Here, Plaintiffs argue that they are owed unpaid benefit contributions for all hours worked by the four covered employees between May 2015 and January 2016. (Babel Decl. ¶¶ 7-9, Ex. 3 to Pls.' MSJ); (Audit, Ex. 3-A to Pls.' MSJ). Plaintiffs base this assertion on audit results obtained after reviewing Defendant's payroll records. (Id.). According to Plaintiffs, Defendant's employees operated the Sandvik 1500 drilling machine and performed maintenance work, both of which are covered activities. (See id. ¶¶ 10-12). Defendant does not contest that under the CBA an employer must pay contributions for "any work whatsoever of the nature covered by [the] agreement." (See Def.'s MSJ 7:16-21). Rather, Defendant asserts that Plaintiffs have failed to meet their burden of showing that the work identified in the audit was covered work under the CBA. (See Def.'s Resp. 15:15-16:17). Defendant advances three arguments in support of this position. (Id.).

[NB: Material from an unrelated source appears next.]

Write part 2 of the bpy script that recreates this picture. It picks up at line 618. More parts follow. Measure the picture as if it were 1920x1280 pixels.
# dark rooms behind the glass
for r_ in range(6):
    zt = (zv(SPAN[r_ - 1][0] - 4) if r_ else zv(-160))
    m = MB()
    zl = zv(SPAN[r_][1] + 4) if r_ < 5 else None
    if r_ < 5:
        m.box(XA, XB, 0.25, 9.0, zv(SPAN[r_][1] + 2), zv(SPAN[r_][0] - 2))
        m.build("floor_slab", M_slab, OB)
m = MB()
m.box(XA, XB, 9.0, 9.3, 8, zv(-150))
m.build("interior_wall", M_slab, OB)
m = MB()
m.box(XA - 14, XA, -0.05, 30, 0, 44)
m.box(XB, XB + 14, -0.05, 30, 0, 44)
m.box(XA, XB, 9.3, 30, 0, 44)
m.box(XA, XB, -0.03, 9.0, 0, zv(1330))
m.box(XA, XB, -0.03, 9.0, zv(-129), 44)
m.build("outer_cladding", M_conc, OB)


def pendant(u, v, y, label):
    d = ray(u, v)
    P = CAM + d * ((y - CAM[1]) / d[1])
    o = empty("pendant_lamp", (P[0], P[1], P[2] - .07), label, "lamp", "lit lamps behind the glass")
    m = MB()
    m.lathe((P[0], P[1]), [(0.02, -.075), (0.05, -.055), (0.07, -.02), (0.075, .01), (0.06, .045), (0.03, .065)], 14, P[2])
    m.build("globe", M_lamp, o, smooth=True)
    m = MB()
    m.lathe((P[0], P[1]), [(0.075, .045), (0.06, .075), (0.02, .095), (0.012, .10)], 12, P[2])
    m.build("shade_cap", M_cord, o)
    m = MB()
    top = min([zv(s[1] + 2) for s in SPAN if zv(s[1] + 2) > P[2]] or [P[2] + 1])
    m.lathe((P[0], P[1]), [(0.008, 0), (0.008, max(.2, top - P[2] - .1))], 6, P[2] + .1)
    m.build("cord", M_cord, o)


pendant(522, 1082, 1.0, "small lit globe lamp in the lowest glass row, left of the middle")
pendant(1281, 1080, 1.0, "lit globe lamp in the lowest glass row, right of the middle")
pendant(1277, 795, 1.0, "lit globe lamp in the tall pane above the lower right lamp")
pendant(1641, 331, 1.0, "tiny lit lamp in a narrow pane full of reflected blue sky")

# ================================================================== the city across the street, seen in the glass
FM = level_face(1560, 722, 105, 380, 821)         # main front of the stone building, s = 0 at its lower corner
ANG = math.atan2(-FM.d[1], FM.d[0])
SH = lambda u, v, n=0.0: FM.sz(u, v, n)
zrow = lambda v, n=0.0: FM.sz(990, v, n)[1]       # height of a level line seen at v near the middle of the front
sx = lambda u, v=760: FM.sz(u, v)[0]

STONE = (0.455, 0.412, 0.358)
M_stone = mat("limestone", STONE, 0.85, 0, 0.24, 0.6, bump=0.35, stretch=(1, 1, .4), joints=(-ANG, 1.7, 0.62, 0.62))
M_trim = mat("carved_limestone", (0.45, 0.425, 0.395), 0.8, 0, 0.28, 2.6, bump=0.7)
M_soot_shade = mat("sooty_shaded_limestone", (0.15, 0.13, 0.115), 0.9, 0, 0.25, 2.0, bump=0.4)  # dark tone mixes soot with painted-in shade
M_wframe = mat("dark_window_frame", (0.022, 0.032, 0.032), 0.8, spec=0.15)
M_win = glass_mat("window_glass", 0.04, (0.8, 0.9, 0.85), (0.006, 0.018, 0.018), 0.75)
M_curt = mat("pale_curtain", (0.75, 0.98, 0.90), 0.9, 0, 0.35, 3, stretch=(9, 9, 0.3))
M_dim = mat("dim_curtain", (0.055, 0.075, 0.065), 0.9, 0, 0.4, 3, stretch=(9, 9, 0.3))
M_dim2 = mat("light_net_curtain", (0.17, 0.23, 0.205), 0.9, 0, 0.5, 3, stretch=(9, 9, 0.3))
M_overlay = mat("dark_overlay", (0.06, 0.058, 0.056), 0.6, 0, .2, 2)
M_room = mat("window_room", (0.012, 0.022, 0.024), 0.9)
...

First, Defendant argues that the MLA does not identify the Sandvik 1500 and maintenance work as covered. (Id. 16:1-10). Contrary to Defendant's assertion, however, Appendix A to the MLA expressly lists "Drilling Machine Operator" as a covered classification, and Plaintiffs have provided uncontroverted evidence that the Sandvik 1500 is a type of drilling machine. (See Kinsey Decl. ¶¶ 8-14, Ex. 1 to Pls.' Resp., ECF No. 20-1). Moreover, the MLA also lists maintenance and repair of equipment under its coverages. (See MLA at p. 5, Ex. 1-D to Pls.' MSJ, ECF No. 17-5).
Second, Defendant argues that Plaintiffs' auditor impermissibly relied on hearsay evidence in reaching his conclusions. (See Def.'s Resp. 16:10-14). The alleged hearsay document that Defendant challenges, however, is its own record produced as part of the audit. (See Equipment List, Ex. 3-B to Pls.' MSJ); (Babel Decl. ¶ 11, Ex. 3 to Pls.' MSJ). Accordingly, this document falls within the non-hearsay rule of 801(d)(2) because it is a statement of a party opponent made either in its capacity or through its attorney who was authorized to speak on the subject. See Fed. R. Evid. 801(d)(2)(A)-(C).

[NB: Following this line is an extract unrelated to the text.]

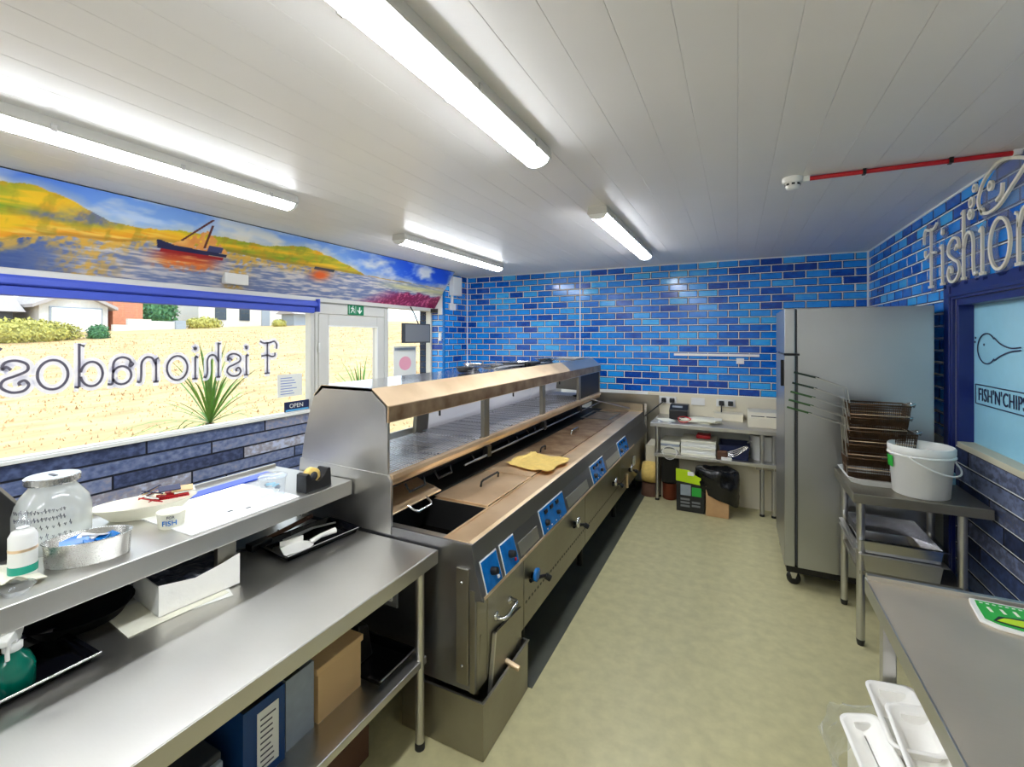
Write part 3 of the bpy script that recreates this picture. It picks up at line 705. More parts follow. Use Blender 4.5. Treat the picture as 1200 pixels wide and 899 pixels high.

Lastly, Defendant argues that Plaintiffs have failed to meet their threshold showing to obtain damages for "all hours worked" by the at-issue employees. (See Def.'s Resp. 15:15-17). Specifically, Defendant claims that Plaintiffs have failed to establish that Defendant's records are inadequate, as required by the burden shifting analysis detailed in Brick Masons Pension Trust v. Industrial Fence & Supply, Inc., 839 F.2d 1333 (9th Cir. 1988). (Id.). This burden shifting analysis, however, only applies when the calculation of damages is obfuscated by an employer's own poor recordkeeping. Here, Plaintiffs do not claim their amount of damages based on inadequate recordkeeping. Rather, Plaintiffs base their damages calculation on the express terms of the MLA, which provides that an employer must pay contributions for all hours worked by or paid to any covered employee. (MLA at 72, Ex. 1-D to Pls.' MSJ); See Waggoner v. C & D Pipelines, 601 F.2d 456 (9th Cir. 1979) (interpreting similar MLA provisions as requiring contribution for "all hours worked" of an employee who performs any covered work whatsoever). The Court therefore rejects the applicability of Bricks Masons to this case and approves of Plaintiffs' method of calculating damages.

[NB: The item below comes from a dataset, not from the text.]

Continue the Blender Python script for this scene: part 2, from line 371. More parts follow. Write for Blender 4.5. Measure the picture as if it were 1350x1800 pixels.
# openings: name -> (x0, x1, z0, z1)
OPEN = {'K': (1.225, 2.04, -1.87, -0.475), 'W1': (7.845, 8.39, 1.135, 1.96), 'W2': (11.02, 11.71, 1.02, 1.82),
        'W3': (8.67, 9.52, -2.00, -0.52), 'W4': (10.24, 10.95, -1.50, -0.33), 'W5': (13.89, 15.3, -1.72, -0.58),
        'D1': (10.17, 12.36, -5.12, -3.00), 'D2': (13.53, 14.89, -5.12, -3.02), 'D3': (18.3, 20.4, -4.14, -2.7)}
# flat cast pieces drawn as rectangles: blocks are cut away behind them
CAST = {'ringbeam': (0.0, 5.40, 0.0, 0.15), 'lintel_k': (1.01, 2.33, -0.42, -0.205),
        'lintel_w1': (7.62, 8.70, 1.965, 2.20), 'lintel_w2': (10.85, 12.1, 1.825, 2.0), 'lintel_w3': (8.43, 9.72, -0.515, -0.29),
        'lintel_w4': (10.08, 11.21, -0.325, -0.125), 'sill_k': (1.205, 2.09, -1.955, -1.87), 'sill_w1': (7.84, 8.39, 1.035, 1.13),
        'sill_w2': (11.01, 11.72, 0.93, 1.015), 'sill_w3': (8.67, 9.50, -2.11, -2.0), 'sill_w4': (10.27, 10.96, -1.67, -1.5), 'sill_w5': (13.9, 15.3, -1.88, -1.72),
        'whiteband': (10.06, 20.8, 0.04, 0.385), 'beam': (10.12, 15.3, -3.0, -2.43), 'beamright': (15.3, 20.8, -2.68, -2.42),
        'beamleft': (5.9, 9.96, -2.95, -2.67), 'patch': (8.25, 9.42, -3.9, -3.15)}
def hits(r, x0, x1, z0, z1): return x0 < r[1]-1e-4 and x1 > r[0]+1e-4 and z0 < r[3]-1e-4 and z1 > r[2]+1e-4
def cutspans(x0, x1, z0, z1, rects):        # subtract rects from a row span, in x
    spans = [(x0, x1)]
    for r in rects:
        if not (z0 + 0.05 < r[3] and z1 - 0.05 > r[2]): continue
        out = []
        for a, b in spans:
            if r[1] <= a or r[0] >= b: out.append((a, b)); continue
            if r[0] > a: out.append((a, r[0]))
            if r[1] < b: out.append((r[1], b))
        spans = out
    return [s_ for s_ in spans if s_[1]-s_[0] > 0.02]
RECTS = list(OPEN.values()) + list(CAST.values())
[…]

Notwithstanding the above arguments of counsel, Defendant has provided no evidence to rebut the lack of a genuine issue of material fact as to Plaintiffs' audit results. The Court therefore grants summary judgment in favor of Plaintiffs on this issue. See Zenith Radio Corp., 475 U.S. at 586 (1986). Based on the evidence presented, Plaintiffs are entitled to an award of $55,881.04 in unpaid contributions, $5,588.10 in liquidated damages, and prejudgment interest at a rate of three percent as afforded by statute. See 29 U.S.C. § 1132(g)(2); 26 U.S.C. § 6621.
The Clerk of Court is instructed to close the case.